Kişinin yaşadığı hayattan keyif alabilmesi. Kaçırdığımız önemli nokta ise keyif alabilmeyi hep sahip olacaklarımıza bağlıyoruz. Elimizden olmayana odaklandığımızda da sanki elimizdekiler bize iyi gelmiyormuş, yetmiyormuş gibi hissediyor ve mutsuz oluyoruz.

İşlerinizi eğer seviyorsanız ya da bir işiniz olmasını, işinizdeki arkadaşlarınızı, tamam. Artık suçluluk duygusunu rafa kaldırabilirsiniz.
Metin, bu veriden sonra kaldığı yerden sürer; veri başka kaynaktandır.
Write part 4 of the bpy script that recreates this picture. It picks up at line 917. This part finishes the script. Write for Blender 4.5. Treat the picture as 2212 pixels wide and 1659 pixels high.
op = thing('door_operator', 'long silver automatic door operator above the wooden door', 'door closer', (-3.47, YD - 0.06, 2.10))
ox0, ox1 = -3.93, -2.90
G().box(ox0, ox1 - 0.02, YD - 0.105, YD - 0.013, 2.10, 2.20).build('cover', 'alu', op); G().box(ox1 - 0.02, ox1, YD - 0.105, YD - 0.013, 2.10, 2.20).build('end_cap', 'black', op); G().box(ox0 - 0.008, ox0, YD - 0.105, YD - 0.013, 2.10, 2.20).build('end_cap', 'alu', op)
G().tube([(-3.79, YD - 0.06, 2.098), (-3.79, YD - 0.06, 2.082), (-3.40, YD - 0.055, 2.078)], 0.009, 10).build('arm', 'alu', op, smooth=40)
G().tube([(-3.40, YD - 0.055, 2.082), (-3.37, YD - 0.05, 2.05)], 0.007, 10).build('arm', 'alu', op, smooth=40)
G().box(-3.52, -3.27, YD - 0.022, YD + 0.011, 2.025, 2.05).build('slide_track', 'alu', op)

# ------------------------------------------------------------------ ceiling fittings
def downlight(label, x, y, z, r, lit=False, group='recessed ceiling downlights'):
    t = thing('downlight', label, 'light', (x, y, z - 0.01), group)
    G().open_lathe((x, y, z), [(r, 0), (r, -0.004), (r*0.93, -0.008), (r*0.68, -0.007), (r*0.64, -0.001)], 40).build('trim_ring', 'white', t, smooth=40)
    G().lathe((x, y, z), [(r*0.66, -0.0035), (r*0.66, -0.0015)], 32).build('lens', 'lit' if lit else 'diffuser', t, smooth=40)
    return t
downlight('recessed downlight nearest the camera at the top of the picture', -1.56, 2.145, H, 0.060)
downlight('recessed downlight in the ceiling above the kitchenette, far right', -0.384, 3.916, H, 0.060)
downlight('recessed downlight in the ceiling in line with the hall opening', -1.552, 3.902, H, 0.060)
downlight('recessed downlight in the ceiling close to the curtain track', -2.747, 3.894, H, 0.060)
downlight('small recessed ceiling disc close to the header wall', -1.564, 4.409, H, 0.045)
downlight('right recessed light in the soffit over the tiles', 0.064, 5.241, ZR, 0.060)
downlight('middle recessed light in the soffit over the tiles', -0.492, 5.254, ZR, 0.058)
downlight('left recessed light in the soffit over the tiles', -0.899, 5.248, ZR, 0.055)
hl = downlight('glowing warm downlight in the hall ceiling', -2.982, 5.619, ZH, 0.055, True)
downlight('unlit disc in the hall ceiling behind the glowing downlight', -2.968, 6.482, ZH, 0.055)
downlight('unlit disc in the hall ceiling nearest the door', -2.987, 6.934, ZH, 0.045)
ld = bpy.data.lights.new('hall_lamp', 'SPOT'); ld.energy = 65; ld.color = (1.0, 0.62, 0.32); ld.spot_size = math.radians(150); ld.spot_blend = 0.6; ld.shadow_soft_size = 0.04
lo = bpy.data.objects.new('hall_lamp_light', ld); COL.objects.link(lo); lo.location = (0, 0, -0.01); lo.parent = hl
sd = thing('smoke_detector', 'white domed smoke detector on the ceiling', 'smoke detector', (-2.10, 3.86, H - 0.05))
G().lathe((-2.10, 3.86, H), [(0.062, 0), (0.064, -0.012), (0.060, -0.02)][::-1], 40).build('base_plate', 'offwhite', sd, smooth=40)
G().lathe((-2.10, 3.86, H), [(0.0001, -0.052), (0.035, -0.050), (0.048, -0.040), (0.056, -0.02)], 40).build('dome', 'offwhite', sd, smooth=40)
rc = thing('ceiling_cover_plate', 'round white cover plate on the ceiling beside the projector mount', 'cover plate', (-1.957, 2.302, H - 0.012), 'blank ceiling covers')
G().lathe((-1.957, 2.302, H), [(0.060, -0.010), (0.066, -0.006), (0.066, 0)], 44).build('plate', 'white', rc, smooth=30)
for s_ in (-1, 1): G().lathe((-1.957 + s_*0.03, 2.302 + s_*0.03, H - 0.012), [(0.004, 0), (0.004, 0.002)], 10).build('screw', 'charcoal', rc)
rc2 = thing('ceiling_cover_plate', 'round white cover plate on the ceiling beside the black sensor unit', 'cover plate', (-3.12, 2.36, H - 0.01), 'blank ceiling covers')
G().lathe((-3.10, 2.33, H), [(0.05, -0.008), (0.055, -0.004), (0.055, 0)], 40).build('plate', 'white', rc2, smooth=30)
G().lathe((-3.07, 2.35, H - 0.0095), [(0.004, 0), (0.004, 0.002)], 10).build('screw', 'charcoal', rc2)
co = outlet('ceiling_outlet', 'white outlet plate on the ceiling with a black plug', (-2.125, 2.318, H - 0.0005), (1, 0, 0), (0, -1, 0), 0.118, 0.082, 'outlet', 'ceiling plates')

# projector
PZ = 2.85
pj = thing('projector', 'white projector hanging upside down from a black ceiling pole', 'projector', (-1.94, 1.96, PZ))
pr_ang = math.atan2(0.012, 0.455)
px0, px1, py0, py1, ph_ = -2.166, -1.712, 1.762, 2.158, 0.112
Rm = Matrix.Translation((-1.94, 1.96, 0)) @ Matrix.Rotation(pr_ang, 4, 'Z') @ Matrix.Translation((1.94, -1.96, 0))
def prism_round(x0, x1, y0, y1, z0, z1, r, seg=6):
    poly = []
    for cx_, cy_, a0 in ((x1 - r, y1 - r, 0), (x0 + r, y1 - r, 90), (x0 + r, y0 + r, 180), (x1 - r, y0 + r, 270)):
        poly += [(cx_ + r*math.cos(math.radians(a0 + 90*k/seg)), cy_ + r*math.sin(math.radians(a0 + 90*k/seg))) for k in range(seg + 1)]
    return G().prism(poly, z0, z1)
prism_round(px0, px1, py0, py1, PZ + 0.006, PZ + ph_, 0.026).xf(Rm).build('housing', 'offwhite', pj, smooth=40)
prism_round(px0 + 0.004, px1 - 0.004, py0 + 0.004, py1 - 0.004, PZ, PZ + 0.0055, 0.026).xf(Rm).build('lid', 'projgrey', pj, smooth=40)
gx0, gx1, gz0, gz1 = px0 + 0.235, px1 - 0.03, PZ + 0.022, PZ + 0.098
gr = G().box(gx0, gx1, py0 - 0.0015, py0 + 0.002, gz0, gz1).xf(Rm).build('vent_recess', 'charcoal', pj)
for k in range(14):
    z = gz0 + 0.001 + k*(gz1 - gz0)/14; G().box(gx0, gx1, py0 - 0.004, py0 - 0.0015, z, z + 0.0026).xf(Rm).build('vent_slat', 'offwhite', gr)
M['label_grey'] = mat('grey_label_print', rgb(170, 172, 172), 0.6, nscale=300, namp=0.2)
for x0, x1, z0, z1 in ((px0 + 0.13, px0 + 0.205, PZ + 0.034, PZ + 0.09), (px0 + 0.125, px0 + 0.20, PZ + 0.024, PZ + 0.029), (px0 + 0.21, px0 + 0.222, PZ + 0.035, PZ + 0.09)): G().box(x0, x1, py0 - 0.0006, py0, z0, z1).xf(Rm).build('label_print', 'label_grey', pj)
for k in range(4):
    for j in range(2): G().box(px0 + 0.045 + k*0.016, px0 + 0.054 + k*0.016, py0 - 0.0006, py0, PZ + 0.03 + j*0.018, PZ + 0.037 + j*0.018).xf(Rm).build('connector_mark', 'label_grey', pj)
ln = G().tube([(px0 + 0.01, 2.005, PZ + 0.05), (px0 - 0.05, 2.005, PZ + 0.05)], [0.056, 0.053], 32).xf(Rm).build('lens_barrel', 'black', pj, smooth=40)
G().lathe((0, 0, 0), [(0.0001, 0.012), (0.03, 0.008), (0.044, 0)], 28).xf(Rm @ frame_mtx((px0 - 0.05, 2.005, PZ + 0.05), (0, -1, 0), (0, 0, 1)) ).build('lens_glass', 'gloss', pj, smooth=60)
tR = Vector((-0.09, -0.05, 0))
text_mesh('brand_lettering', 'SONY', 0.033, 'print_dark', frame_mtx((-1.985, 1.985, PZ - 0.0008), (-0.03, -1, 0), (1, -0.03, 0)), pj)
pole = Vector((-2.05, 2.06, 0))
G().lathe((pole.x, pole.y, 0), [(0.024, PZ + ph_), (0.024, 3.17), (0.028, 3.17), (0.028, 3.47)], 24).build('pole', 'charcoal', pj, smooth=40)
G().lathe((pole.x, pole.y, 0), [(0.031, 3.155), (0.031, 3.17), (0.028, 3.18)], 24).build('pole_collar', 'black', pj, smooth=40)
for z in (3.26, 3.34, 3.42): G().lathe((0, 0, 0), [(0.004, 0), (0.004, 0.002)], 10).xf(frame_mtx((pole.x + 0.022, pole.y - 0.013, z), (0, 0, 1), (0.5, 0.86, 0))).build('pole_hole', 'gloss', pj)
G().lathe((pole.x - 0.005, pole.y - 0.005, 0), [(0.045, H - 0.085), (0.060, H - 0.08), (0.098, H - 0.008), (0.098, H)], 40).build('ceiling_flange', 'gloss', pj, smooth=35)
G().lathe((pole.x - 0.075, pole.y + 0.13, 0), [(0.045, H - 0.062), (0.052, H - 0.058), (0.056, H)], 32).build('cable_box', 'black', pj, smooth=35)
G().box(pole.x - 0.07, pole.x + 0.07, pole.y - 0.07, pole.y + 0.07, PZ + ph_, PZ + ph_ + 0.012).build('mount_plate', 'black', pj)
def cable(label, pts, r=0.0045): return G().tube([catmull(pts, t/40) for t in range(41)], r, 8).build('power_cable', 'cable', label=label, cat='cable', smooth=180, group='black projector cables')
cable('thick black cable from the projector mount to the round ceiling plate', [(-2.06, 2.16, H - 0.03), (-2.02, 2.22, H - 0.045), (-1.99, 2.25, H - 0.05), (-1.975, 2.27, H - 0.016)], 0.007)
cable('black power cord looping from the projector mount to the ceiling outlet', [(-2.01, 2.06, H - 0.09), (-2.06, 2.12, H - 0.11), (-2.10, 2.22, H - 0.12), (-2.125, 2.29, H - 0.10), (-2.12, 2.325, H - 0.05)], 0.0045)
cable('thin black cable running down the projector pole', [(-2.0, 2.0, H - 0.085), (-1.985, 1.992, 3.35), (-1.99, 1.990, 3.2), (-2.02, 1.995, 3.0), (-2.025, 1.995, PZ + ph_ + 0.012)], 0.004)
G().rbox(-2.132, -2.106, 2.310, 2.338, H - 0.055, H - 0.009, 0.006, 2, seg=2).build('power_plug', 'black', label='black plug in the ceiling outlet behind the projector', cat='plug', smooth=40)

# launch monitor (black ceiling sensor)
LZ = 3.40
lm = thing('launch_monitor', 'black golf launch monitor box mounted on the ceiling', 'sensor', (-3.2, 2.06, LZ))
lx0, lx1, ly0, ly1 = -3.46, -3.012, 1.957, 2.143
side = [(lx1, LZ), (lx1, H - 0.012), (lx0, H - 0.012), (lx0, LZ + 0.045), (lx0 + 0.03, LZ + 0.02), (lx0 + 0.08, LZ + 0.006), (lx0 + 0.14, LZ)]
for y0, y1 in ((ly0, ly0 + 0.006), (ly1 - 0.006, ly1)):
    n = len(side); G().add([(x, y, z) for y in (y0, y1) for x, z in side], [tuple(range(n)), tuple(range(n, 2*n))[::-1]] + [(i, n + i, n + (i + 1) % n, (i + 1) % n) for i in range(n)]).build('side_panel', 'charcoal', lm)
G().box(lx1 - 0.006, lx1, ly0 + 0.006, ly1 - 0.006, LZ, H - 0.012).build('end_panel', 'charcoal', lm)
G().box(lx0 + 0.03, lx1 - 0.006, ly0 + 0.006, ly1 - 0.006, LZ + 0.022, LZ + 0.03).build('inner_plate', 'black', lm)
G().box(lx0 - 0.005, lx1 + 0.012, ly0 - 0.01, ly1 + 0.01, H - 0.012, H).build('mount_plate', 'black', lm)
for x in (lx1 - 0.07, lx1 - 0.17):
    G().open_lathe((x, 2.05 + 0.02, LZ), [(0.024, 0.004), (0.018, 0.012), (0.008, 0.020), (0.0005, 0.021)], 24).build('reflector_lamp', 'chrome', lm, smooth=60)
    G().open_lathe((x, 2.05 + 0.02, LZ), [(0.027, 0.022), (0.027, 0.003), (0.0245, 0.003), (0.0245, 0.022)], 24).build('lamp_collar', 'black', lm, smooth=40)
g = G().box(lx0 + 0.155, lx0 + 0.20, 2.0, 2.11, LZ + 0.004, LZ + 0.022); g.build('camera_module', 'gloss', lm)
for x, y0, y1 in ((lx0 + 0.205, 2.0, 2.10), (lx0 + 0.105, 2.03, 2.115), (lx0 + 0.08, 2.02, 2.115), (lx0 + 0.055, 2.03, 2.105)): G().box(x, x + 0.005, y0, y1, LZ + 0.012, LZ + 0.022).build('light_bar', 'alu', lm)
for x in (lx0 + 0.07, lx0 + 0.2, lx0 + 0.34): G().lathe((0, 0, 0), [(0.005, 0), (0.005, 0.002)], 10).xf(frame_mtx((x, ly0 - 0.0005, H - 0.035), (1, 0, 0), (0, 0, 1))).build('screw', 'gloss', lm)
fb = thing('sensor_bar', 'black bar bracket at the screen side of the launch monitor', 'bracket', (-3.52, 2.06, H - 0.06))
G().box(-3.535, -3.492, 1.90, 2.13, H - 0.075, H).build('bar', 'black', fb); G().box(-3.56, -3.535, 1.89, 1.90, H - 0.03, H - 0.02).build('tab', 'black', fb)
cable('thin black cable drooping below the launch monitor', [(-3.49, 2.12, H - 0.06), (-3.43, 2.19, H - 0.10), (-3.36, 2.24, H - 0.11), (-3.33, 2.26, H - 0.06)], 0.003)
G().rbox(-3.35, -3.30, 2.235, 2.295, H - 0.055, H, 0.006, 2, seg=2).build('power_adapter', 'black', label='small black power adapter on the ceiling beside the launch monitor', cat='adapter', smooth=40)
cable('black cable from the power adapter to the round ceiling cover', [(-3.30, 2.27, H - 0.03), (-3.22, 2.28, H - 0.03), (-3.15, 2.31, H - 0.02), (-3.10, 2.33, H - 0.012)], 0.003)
Çünkü evde oturduğunuz zamanda tatmin olamama ihtimaliniz çok yüksek. 


Ben o kötü dönemlerde işimden ayrılmaya karar verdiğimde bana Direktörüm demişti ki 

"Duygu bu zor zamanlar geçecek. Tekrar çalışmak isteyeceksin. Kendini anlatman gerekecek istersen burada bu dönemi atlatman için sana yardımcı olabiliriz."

Bu cümlelerin şu anda bile bende yaratığı şükran ve minnet duygusunu tarif etmem mümkün değil. Şanlıydım kısa da olsa onun ekibinde yer aldığım için. 

Ve yine şanslıydım ki işe dönmeye kendimi hazır hissettiğim zamanda iyi bir fırsat çıktı önüme

Şimdi bir de aynı durumda olanlar için şunu söylemek istiyorum. Eğer ruhunuz sıkışık, hiçbir yere sığamıyor ya da çok kötü bir zamandan geçiyorsanız ve içinde dönüp durduğunuz bir sarmalınız varsa belki de döngüyü kırmak gerekiyordur. 

Yani belki de evde benim olduğumdan daha mutlu olursunuz kim bilir. Bazen de insanın anlaması için yaşaması gerekiyor. 

Yazımı çok sevdiğim MÖ 2000'li yıllarda yazılmış Hitit'lere ait yazıtın bir bölümü ile kapatmak istiyorum

Kesin bir kadın yazmış

Bakın o zaman bile insanlar o sıkışmışlık hissini yaşıyorlarmış ve değiştirmek için cesaret gerekiyormuş demek ki.

Çok da büyütmeyelim değişimi,


“Tanrım,
Bana değiştirebileceğim şeyleri değiştirmek için
cesaret, değiştiremeyeceğim şeyleri kabul etmek için sabır ve 
ikisi arasındaki farkı anlayabilmek için de bilgelik ver.”